Wilhelm Ludwig "William" Rosenberg (1850-unknown, 1930s) was a German-American teacher, poet, playwright, journalist, and socialist political activist. He is best remembered as the head of the Socialist Labor Party of America from 1884 to 1889.

Wilhelm Ludwig Rosenberg was born in Hamm, Westphalia, Germany in January 1850. Rosenberg was university educated, and worked as a teacher of Latin and French in Frankfurt am Main.

Rosenberg was politically radical from an early age and was a contributor to Die Neue Welt (The New World), a German socialist newspaper.

Rosenberg was forced to emigrate from Germany in 1880 under the pressure of the Anti-Socialist Laws of 1878, landing in America. Rosenberg resumed life as a language teacher in Boston for the Berlitz School of Languages.
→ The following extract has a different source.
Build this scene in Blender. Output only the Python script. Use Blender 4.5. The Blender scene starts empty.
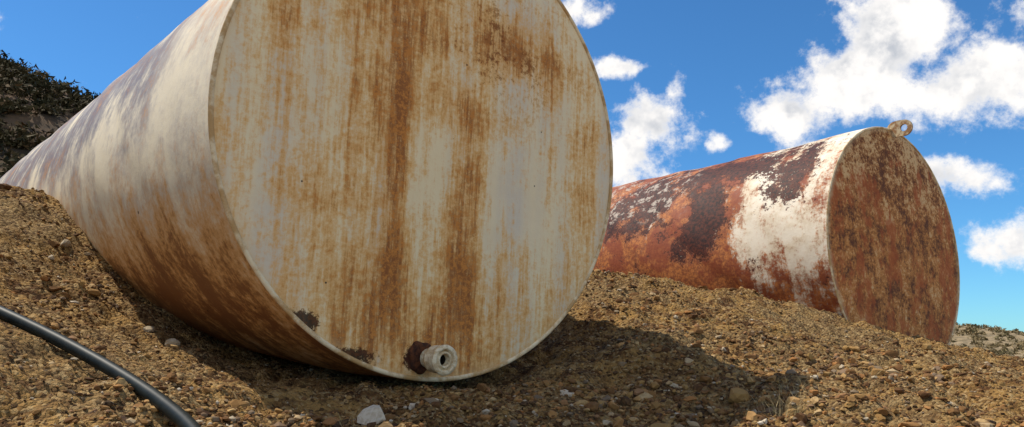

He joined the fledgling Socialist Labor Party of America (SLP) around this same time. Rosenberg subsequently moved to Chicago, where he served as editor of a succession of politically oriented newspapers, including Die Fackel (Sunday edition of the Chicagoer Arbeiter-Zeitung, 1881-1884), the SLP's official organ, Der Sozialist (1885–1889),Der Tramp (New York, 1888), and Vorwärts, (New York City, from 1892).
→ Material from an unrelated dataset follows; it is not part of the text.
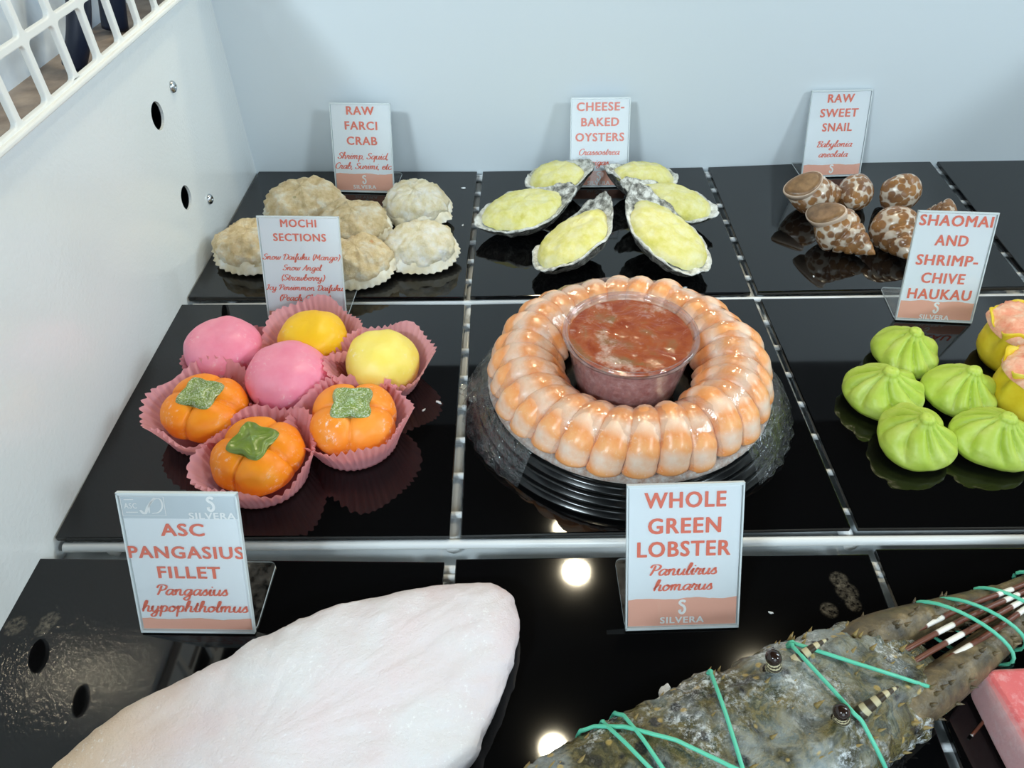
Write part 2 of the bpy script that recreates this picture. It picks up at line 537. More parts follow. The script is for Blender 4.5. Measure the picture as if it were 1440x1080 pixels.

While in Chicago, Rosenberg wrote politically charged plays to be performed in the several working-class theatres of the city. One of these dramas, Die Nihilisten (The Nihilists), was performed in honor of the Paris Commune in 1882 and featured three future defendants in the 1886 Haymarket affairMichael Schwab, August Spies, and Oscar Neebe — playing leading roles. The play dealt with legal proceedings against a group of Nihilists in Tsarist Russia, who were sentenced to exile in Siberia, and finally freed by their comrades following the overthrow of the Tsar. In the May 18, 1882 performance in North Side Turner Hall, the role of the liberators was played by members of the local Lehr-und-Wehr Verein (Education and Defense Society), an armed workers' militia movement sweeping the German-American radical community in the Chicago area at the time. The implications of this casting could not be missed.